* [Data for processing]
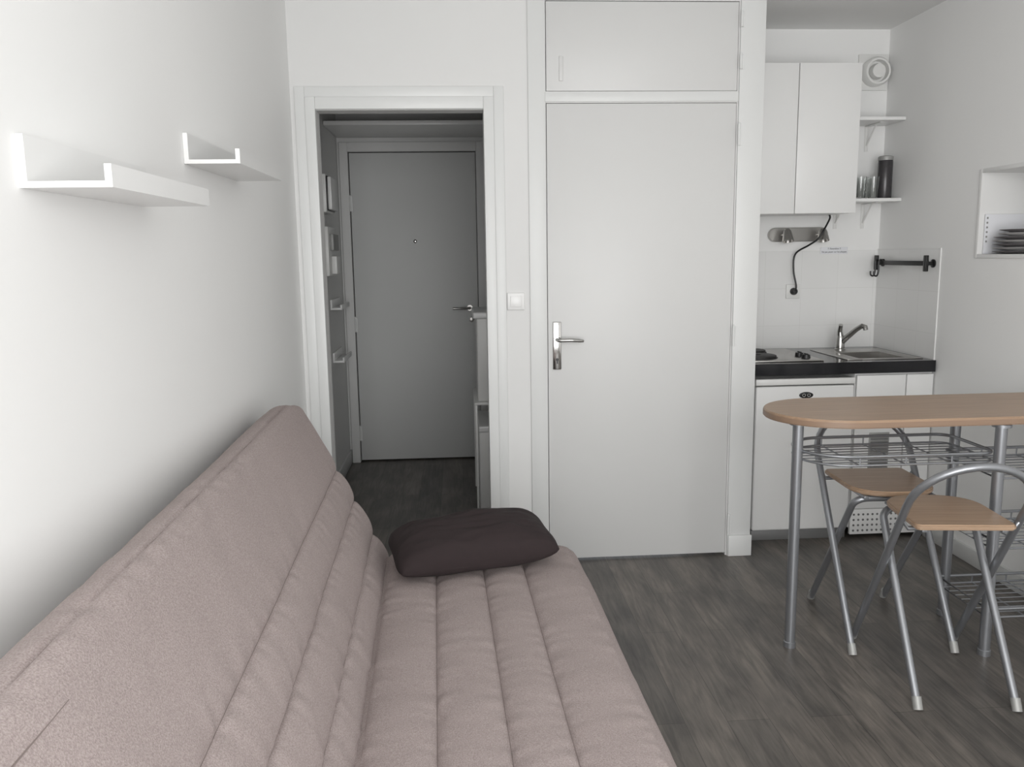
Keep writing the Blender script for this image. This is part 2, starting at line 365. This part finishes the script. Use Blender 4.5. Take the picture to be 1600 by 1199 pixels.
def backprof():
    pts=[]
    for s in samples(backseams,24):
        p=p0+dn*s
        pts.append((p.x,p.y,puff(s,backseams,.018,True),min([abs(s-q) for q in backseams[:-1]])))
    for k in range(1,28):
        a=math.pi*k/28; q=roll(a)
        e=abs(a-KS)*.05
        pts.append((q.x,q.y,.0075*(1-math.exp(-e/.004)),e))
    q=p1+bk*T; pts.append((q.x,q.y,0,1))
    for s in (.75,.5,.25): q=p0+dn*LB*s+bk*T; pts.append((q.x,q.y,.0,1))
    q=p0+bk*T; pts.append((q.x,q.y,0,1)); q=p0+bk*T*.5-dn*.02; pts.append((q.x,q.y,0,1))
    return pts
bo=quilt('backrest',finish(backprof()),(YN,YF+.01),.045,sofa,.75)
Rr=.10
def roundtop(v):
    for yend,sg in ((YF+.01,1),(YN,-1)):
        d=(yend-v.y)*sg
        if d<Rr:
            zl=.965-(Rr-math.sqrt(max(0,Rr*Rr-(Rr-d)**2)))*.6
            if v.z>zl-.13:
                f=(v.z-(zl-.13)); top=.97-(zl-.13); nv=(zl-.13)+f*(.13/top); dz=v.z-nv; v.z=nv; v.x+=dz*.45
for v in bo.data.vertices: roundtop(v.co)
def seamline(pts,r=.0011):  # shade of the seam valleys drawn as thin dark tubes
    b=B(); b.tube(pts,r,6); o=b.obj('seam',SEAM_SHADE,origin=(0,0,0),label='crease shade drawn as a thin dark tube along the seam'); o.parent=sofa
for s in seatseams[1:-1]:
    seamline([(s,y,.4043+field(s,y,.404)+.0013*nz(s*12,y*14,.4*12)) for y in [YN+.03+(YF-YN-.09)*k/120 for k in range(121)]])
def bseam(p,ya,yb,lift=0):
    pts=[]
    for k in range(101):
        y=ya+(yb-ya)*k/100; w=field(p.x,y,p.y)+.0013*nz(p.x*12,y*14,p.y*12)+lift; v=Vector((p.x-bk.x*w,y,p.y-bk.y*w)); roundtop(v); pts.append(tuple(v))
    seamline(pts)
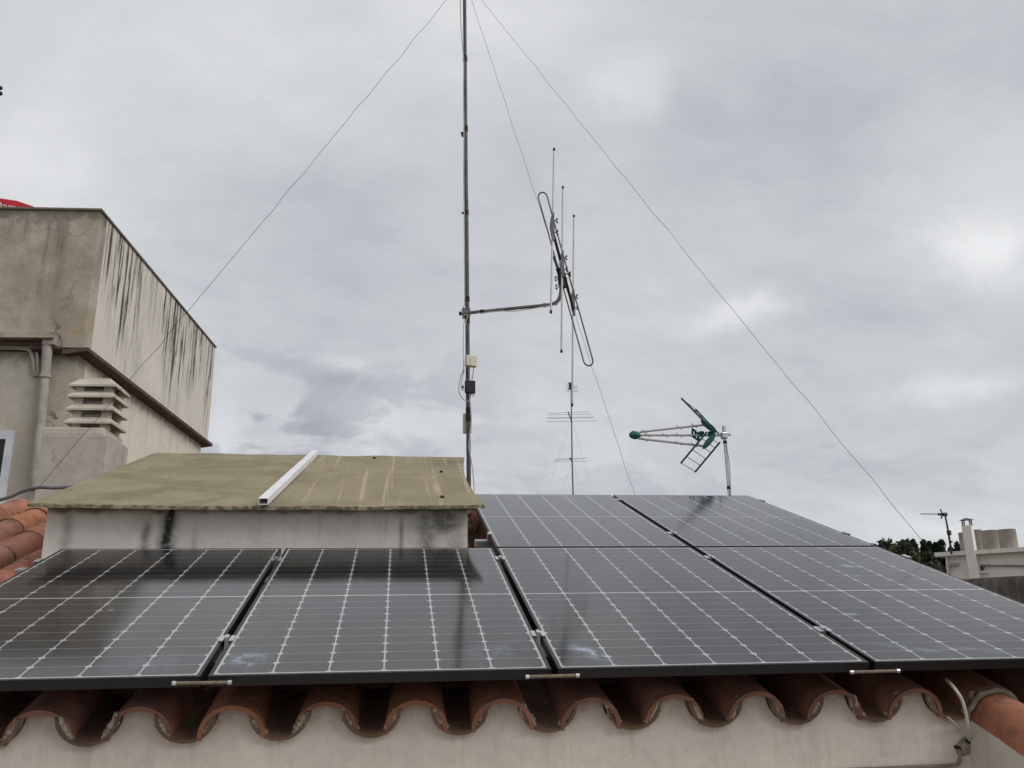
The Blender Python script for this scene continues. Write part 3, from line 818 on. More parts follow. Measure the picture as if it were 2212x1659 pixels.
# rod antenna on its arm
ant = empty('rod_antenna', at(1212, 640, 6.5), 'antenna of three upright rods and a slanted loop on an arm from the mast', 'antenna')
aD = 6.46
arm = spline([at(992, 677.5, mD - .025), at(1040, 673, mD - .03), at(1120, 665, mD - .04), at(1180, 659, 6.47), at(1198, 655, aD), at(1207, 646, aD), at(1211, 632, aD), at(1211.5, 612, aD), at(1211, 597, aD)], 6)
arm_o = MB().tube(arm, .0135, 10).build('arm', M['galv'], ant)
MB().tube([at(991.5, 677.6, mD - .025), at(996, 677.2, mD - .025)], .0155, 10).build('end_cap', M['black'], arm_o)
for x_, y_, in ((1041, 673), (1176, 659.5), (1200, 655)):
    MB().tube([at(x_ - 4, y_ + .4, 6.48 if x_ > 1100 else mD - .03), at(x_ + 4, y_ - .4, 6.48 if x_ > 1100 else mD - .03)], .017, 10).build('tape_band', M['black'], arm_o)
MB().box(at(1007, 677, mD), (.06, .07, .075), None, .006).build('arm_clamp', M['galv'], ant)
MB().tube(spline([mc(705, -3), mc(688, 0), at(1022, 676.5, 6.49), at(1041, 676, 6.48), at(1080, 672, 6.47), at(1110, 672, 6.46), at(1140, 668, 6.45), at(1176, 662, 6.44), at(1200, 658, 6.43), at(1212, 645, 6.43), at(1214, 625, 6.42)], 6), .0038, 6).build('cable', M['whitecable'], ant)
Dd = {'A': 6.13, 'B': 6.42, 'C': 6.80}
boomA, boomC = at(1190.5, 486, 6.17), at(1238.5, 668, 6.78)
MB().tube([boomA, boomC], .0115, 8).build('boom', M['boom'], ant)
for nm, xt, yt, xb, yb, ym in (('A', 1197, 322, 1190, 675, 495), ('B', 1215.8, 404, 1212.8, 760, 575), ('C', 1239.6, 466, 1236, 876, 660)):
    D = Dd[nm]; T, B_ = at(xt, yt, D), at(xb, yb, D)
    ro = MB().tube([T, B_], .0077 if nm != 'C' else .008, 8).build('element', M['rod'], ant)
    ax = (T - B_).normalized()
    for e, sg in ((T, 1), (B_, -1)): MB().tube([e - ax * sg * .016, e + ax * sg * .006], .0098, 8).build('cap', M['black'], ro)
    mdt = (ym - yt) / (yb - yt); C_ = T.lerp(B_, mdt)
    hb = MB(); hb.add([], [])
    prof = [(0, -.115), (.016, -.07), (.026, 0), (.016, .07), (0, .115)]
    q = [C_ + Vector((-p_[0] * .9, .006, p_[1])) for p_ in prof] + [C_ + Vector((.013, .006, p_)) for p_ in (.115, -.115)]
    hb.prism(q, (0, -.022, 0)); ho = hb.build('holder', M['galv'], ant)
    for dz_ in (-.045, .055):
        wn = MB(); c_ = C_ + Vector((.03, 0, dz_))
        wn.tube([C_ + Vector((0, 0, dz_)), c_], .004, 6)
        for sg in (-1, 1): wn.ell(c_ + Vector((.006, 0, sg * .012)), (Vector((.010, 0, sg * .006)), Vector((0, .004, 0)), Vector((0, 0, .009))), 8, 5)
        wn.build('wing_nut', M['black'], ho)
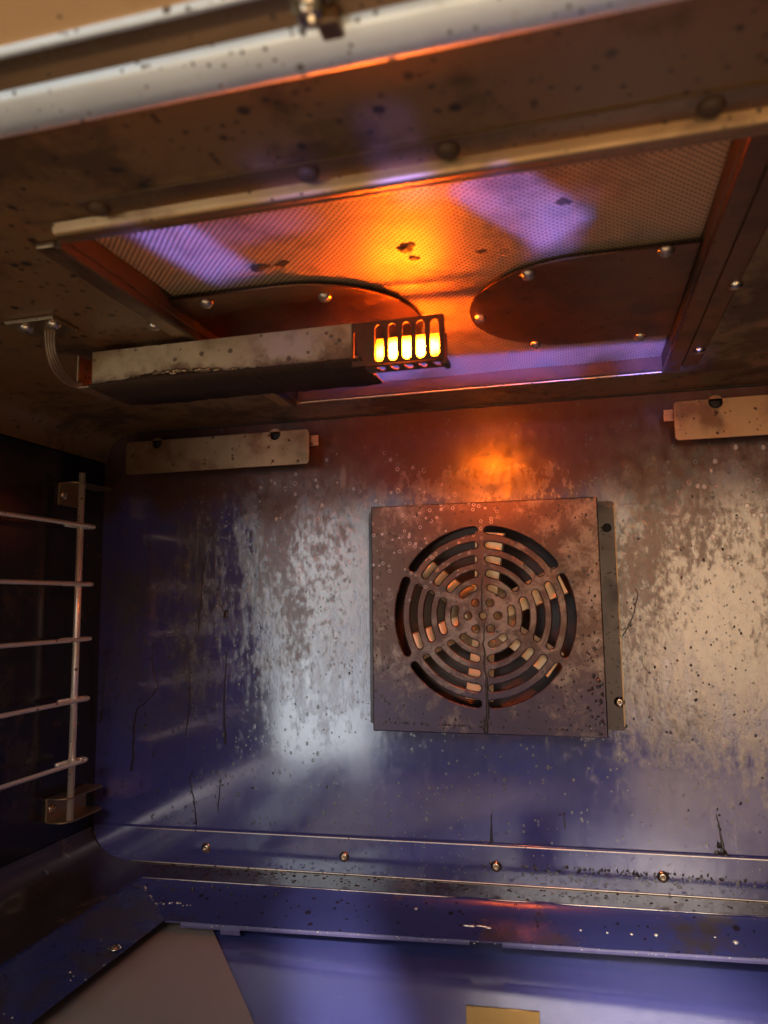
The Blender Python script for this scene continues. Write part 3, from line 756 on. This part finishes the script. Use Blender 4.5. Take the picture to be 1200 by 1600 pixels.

* [Exercise prompt]
Report each line in the data that holds the word "from".

* [Completed exercise]
The Blender Python script for this scene continues. Write part 3, from line 818 on. More parts follow. Measure the picture as if it were 2212x1659 pixels.
ant = empty('rod_antenna', at(1212, 640, 6.5), 'antenna of three upright rods and a slanted loop on an arm from the mast', 'antenna')
The Blender Python script for this scene continues. Write part 3, from line 756 on. This part finishes the script. Use Blender 4.5. Take the picture to be 1200 by 1600 pixels.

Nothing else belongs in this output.